**THE PROBLEM**. Transcribe every line from the top down to the line with "C = S.collection", both ends included, but not the pictures.

**RECORDED INFORMATION**.
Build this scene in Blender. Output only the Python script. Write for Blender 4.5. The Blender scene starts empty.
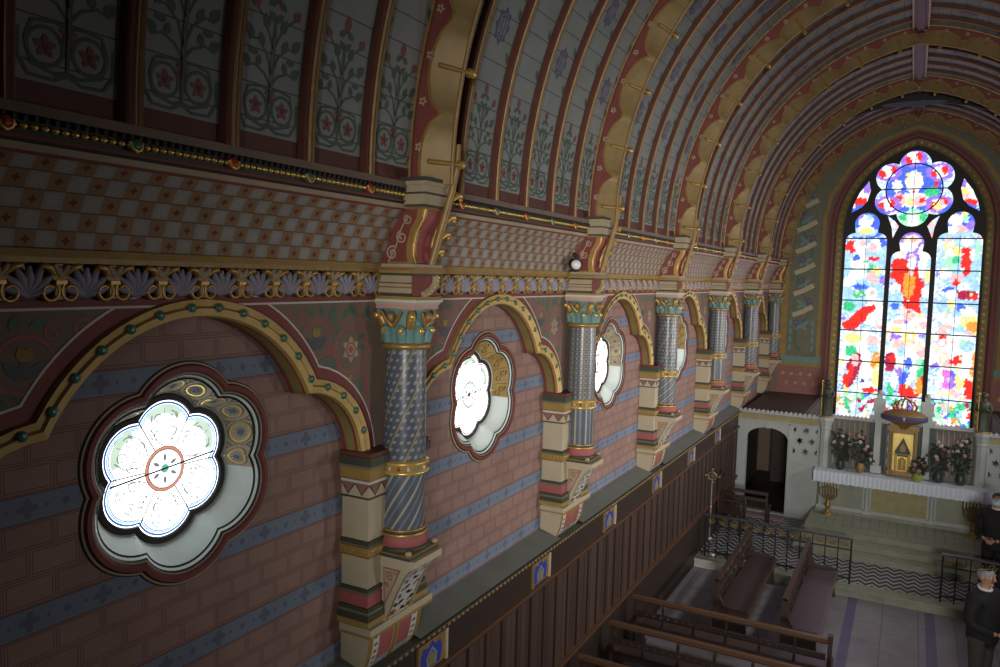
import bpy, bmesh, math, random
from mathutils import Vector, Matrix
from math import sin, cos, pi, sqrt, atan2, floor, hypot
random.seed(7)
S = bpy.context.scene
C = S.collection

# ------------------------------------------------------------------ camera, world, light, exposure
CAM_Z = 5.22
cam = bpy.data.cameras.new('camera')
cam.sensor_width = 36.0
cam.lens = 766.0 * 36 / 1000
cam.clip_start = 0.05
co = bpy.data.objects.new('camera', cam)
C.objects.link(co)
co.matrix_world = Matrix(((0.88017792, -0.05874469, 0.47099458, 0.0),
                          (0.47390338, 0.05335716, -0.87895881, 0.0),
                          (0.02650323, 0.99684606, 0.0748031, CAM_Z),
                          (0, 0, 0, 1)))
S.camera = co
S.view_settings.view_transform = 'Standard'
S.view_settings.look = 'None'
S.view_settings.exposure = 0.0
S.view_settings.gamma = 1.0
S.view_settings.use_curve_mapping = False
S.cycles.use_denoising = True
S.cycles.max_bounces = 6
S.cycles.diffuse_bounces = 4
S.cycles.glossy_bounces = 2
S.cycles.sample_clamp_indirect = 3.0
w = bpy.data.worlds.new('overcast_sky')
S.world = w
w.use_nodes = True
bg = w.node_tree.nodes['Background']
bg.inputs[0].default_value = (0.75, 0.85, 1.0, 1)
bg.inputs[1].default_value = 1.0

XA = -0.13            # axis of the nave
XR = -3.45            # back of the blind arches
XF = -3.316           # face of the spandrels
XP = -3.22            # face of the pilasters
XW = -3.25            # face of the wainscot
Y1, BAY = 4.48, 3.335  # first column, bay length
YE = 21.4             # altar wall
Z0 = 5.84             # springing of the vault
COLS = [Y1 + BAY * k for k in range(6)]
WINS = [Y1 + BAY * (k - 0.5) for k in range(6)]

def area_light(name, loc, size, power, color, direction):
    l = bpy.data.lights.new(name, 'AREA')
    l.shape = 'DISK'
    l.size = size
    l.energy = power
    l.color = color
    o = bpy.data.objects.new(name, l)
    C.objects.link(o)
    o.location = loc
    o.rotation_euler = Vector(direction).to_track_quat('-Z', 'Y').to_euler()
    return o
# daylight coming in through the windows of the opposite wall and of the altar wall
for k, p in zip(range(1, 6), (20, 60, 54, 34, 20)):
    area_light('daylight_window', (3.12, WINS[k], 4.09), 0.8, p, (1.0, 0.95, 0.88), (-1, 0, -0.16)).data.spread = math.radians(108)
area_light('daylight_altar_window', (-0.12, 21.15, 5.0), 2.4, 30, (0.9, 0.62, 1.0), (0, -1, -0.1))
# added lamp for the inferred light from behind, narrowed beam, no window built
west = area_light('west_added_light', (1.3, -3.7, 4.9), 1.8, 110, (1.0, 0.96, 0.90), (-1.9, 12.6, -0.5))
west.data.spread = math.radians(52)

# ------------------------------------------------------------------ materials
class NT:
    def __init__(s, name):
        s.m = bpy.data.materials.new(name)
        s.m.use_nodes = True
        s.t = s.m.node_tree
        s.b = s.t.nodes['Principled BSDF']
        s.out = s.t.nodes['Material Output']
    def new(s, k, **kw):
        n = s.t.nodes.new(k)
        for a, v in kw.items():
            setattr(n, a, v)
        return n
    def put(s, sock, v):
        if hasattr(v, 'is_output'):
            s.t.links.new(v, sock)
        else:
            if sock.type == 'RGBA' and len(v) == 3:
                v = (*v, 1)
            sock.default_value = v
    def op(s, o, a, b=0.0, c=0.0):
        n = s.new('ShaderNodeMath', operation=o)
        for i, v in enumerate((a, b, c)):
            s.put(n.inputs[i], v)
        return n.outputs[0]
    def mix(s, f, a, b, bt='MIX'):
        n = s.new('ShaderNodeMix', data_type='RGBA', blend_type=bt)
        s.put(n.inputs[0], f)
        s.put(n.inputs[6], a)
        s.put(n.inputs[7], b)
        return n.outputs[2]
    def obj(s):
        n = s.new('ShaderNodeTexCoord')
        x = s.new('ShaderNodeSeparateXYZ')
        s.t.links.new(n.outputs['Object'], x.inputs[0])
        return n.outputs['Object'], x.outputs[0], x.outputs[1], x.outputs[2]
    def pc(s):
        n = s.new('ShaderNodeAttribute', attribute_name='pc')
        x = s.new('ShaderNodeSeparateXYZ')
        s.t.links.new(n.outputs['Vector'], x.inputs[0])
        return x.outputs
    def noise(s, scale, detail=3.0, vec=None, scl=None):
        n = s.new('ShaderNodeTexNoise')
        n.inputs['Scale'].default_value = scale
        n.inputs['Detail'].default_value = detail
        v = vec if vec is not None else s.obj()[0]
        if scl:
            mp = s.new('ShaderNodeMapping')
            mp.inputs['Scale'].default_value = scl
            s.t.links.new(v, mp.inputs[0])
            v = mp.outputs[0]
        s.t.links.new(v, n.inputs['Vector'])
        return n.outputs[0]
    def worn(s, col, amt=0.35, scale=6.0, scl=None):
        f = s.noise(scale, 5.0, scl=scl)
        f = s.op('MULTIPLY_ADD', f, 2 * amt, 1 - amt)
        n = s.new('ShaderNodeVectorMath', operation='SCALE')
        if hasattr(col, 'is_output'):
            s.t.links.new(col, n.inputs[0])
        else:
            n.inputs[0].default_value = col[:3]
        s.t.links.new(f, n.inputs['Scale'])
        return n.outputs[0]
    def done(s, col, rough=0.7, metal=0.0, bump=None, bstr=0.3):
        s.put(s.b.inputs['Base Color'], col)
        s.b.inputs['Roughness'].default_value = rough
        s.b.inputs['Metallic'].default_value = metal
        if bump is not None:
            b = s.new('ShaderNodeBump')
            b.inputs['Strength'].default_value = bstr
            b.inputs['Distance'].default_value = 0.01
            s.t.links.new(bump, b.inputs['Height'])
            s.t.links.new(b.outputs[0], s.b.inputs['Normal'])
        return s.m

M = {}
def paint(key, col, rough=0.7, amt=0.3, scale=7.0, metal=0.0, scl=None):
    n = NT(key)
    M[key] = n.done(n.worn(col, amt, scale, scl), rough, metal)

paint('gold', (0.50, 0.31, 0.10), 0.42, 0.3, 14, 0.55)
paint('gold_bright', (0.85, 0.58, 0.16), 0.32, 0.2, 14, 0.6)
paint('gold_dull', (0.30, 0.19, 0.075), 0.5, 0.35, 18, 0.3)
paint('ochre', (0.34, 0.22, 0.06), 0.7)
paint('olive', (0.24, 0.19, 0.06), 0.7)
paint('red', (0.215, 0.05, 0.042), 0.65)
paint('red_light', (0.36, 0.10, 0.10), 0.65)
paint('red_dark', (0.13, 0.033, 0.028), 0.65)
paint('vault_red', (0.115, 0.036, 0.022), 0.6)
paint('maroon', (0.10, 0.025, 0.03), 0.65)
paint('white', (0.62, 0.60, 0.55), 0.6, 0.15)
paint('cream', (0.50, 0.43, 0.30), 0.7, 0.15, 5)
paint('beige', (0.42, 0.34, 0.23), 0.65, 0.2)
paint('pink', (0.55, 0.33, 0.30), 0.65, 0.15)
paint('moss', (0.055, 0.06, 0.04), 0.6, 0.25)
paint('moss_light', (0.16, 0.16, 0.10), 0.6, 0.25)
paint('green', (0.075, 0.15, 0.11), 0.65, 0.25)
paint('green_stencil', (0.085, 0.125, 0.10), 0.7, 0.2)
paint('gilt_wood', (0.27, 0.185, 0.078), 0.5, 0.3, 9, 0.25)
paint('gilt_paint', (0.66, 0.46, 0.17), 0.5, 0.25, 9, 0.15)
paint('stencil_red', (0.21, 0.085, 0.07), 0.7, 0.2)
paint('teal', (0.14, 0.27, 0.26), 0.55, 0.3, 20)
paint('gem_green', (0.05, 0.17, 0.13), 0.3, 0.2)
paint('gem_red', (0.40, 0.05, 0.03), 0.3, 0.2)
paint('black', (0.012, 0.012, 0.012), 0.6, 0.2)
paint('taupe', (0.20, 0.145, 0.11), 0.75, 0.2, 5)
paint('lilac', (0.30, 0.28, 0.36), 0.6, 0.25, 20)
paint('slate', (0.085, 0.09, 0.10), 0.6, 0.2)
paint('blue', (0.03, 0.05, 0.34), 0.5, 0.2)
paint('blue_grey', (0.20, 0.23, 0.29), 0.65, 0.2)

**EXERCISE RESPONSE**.
Build this scene in Blender. Output only the Python script. Write for Blender 4.5. The Blender scene starts empty.
import bpy, bmesh, math, random
from mathutils import Vector, Matrix
from math import sin, cos, pi, sqrt, atan2, floor, hypot
random.seed(7)
S = bpy.context.scene
C = S.collection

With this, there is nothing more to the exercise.